League of Legends Win Predictor

Team

Overview

League of Legends is an online competitive multiplayer strategy game that pits a team of five players against another team of five players with each player selecting a distinct character, known as a champion, from a pool of currently 124 champions. It is currently the most played online game in the world, with over 7.5 million players concurrently during peak hours.

Our task is to use data given before a match begins, and predict which team will win. This is valuable, because it gives players a tool to analyze whether they should consider leaving (known as dodging) a match before it starts to avoid losing.

Dataset

Using the official League of Legends API, we generated a training set and testing set, each of 300 matches. Information for each match includes the 10 players in the match, the champions which those players are using for the match, and the overall winrate for each player for the champion that they are using.

Procedure

We used 5 methods to analyze the datasets, looking at:

1. Champion Picks (no separate training/testing data): 10 attributes for each player from a category of 124)
2. Individual Winrates on the current champion: 10 attributes for each player giving the winrate [0, 1.0] that a player has on the specific champion they are playing
3. Summed Winrates: Same as above, but 2 attributes with the winrate of team 1 versus team 2
4. Summed Winrates with logarithmic weighting based on number games played on champion
5. Summed Winrates for one team only

We also tried using the following 5 machine learning algorithms to analyze the data

1. J48: Decision Tree
2. IBk: Nearest Neighbor
3. MLP: Multilayer Perceptron
4. NB: Naive Bayes
5. BN: Bayes Net

Results

When we initially examined the champion picks, our data indicated that examining those attributes was not that useful with Naive Bayes being the highest at 64%. Our conclusion was that champion picks was not a very useful stat to look at.

Surprisingly, when we looked at individual win rates for each player on the champion they are playing, we found a very significant increase up to 91% on the testing set with Naive Bayes. Intuitively, winrate is a very good predictor for the outcome of a game, because people who tend to win games with a specific champion may have more positive impact on the current game.

However, that left the problem of having 10 distinct attributes for each player, when in reality it does not matter with combination or ordering the players come in. In other words there are 5 players on team 1 and 5 players on team 2, so there should ideally be 2 attributes. In order to solve this, we summed the winrates for team 1 and for team 2. There was not a very large change, resulting in 92.8% on Naive Bayes.

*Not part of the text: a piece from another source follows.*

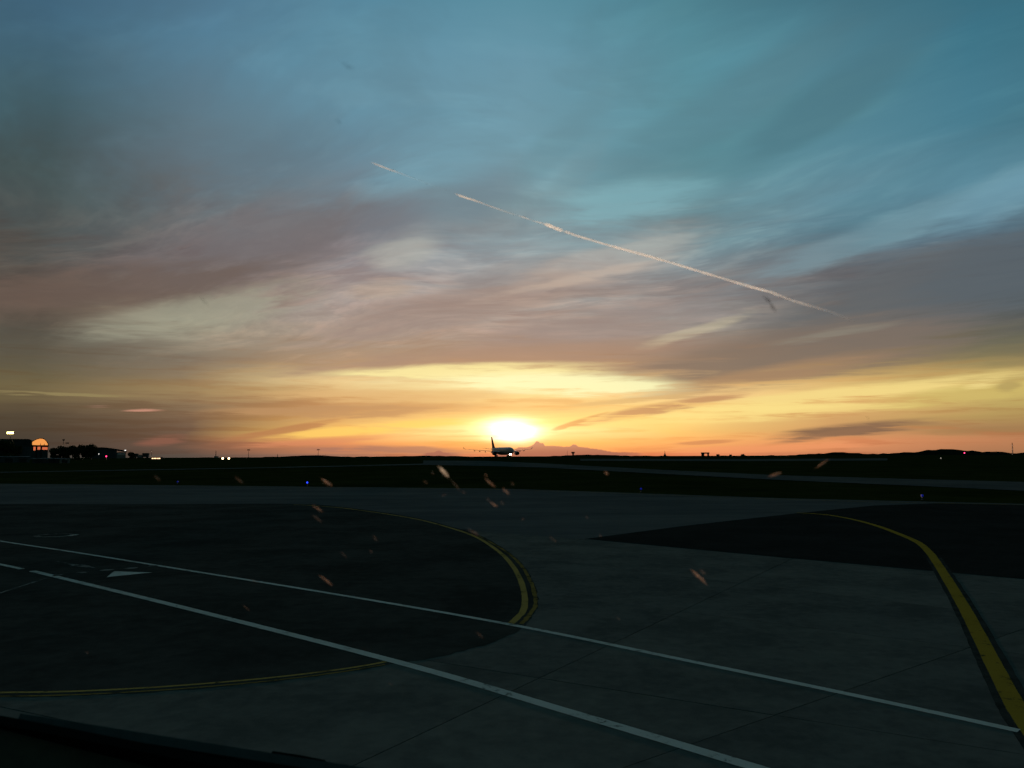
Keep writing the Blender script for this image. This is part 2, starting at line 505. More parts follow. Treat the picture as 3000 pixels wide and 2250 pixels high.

Using the same data above, we also tried weighting the data for an instance logarithmically based on the number of games the player has played on their selected champion. Our reasoning was that players who have more experience with their champion have more impact on the game, and thus should be weighted more in the algorithm. However, it performed much worse with about a 10% reduction in accuracy across the board from the previous dataset.

The problem with the previous models is that determining an instance for those models requires you to know the 10 champion picks for a game, and the match history of all 10 people on those champions. In "champ select" a player only sees the names of the players on their own team, so we tested summing the winrate for the player's own team. The best result on the testing set was J48 decision tree at 89%. Upon investigating the tree in Weka, the decision tree was a single branch deciding whether the attribute was greater than or equal to 260.43 (summed winrates of team in percentages was greater than 250.43%).

Conclusions

It is very easy to predict who is going to win by just summing the champion-specific win rates of players on a champion in game. Looking at champion picks alone will not provide a good predictor, but may be good as additional attributes in classifiers where the extra dimensionality does not hinder it, such as decision trees. This suggests that for most games played, individual skill on a champion is the most important aspect in determining a game's outcome over aspects like team compositions and experience.

Further examinations could be looking at other data such as other game statistics of players on a champion, like gold earned in previous games or the kill/death/assist averages. However, the limitation is that this takes more API calls and significantly longer to process. This also potentially requires classifiers that can handle missing attributes, since the API is more likely to return error response instead of data.